Sullivan Co. competing for Bell Helicopter expansion, 125 jobs

Bell Helicopter expansion

SULLIVAN COUNTY, Tenn. - The competition is on for more than a hundred new jobs in Sullivan County.

We've learned Bell Helicopter, which has a manufacturing facility in Piney Flats, is considering growing, and the Tri-Cities is up against Louisiana and Texas for that expansion.

Bell helicopters get their final touches in Piney Flats, and officials at NETWORKS Sullivan Partnership hope there's more of that to come.

"Bell Helicopter is proposing or planning an expansion of their helicopter production. We would like to see that expansion occur here in the Tri-County Industrial Park," said Jack Lawson, the director of economic development at NETWORKS Sullivan Partnership.

Bell Helicopter's communication manager Sara Monger told News 5, "as Bell Helicopter continues to grow its commercial business, we will need to ensure we have the correct facilities and customer support structure in place to meet the needs of our expanding customer base. In some cases, this may mean expanding existing facilities or growing in strategic regions worldwide."

We learned growing here could mean big things for our region.   

"The expansion of Bell in the Tri-Cities or here in Piney Flats would probably result in the increase of 125 jobs," Lawson said.

Lawson also added that those jobs were good ones, with an average wage of about $17.00 an hour.

Sullivan County Commissioner Dwight King is sponsoring two resolutions to get these jobs here.    

King said one would allow the county to sell Bell Helicopters 41 acres of land.

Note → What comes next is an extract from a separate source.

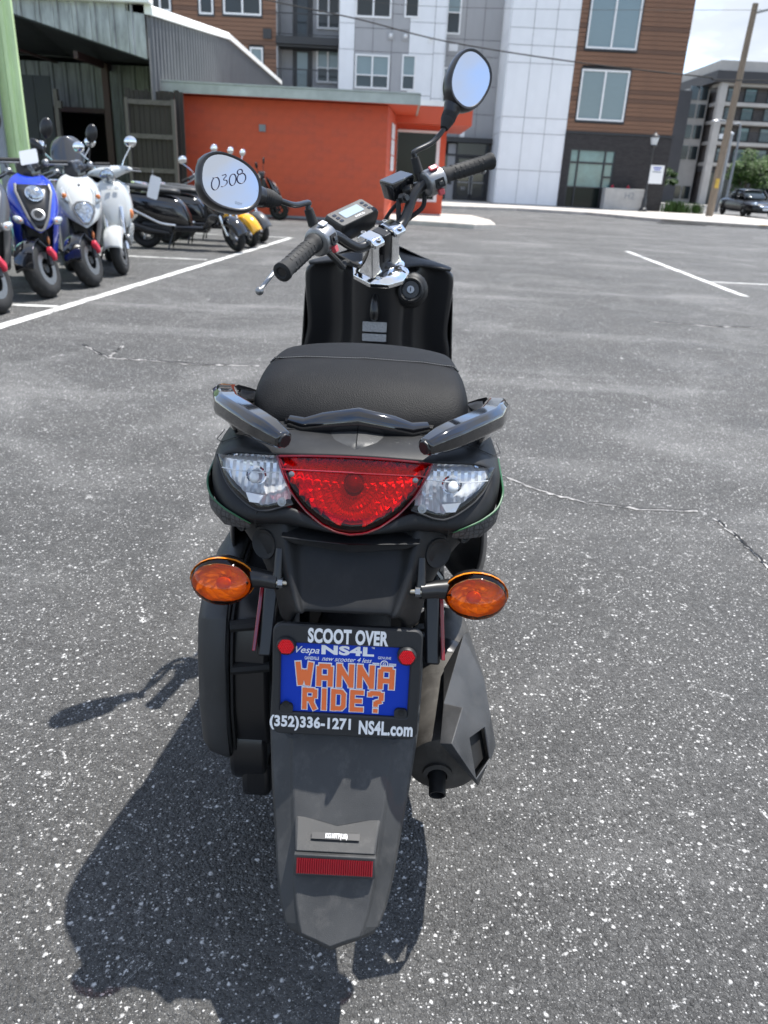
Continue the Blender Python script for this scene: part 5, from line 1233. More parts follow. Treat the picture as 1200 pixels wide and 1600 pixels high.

The other would let Sullivan County apply for a state Fast Track grant that would help pay to get that site ready for construction as an incentive.

"The state would be [paying] $866,000 for their share, Sullivan County would put it in $195,000, and then Bell Helicopter would put in $109,000," King added.

But that's just part of what King said would be an $11 million investment locally, which would create tax dollars and more.    

"They would buy other material and maybe sub[contract] some of their work out to maybe other local companies," King said.    

Until the final decision is made, local leaders will keep crunching the numbers hoping for a victory on the job front.

King also told News 5 both resolutions passed the Sullivan County Administrative committee Monday night, and will have to go through two more committees. It will be brought up by the commission later this month.